World Business Responds to Cannes G20 Summit Outcome

ICC Chairman Gerard Worms (at right, with microphone) speaks at the B20 Summit in Cannes.
ICC Chairman Gerard Worms (at right, with microphone) speaks at the B20 Summit in Cannes.

The International Chamber of Commerce (ICC), the world business organization which USCIB represents in the United States, is urging G20 governments to put trade and investment at the heart of their Action Plan for Growth and Jobs in response to the outcomes of the Cannes G20 Summit.

“Trade has lifted millions out of poverty over the past 60 years by stimulating economic growth and job creation,” said ICC Chairman Gerard Worms.  “At a time when governments are grappling with excessive debt, a new approach to trade negotiations can be a cost-free stimulus to growth and job creation.”

The Organization for Economic Cooperation and Development (OECD) estimates that for every 10 percent of trade that opens among G20 countries, around one million jobs are created.

ICC was encouraged by the G20’s recognition of “the merits of the multilateral trading system,” and its reaffirmation of its commitments to the Doha Development Agenda mandate and to avoid introducing new protectionist measures.  G20 leaders acknowledged the current stalemate in multilateral trade negotiations and that the Doha Round would not be concluded under current negotiating rules.

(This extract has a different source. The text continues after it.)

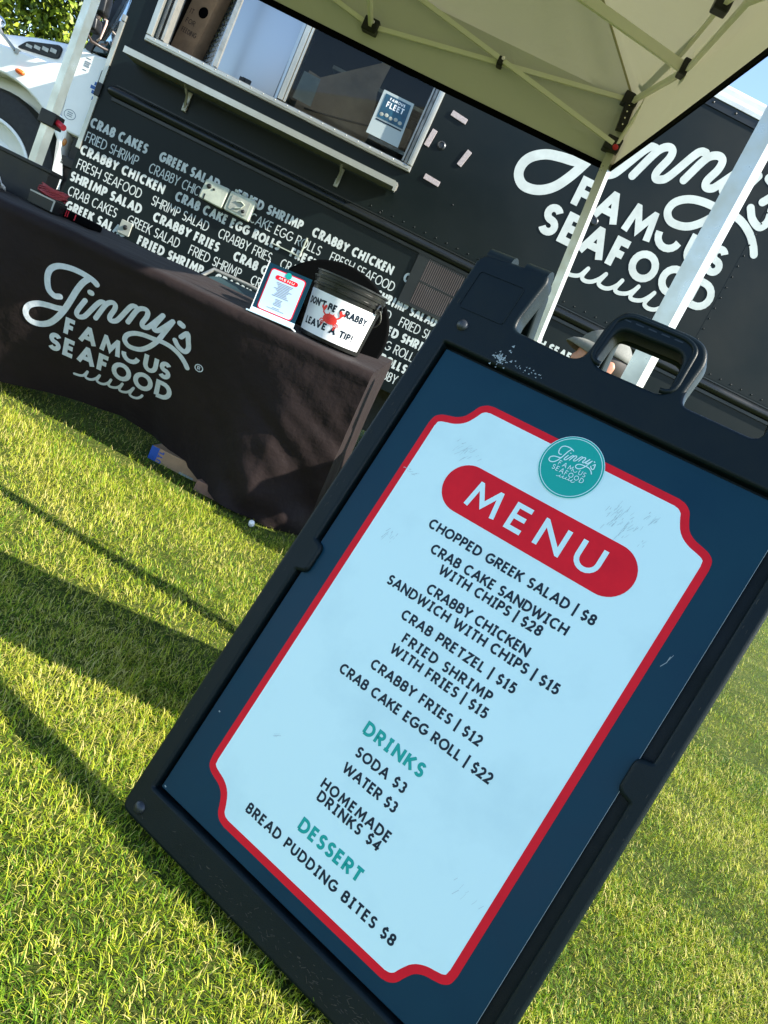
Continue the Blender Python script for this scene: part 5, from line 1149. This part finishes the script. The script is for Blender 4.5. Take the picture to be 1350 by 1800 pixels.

The G20 recognized the need to “pursue in 2012 fresh credible approaches to furthering negotiations” and it “directed its ministers to work on such new approaches” at the upcoming ministerial conference of the World Trade Organization (WTO) in December in Geneva. It also encouraged the ministers to “engage into discussions on the challenges and opportunities to the multilateral trading system in a globalized economy” and to report back at the next G20 Summit in June 2012 in Los Cabos, Mexico.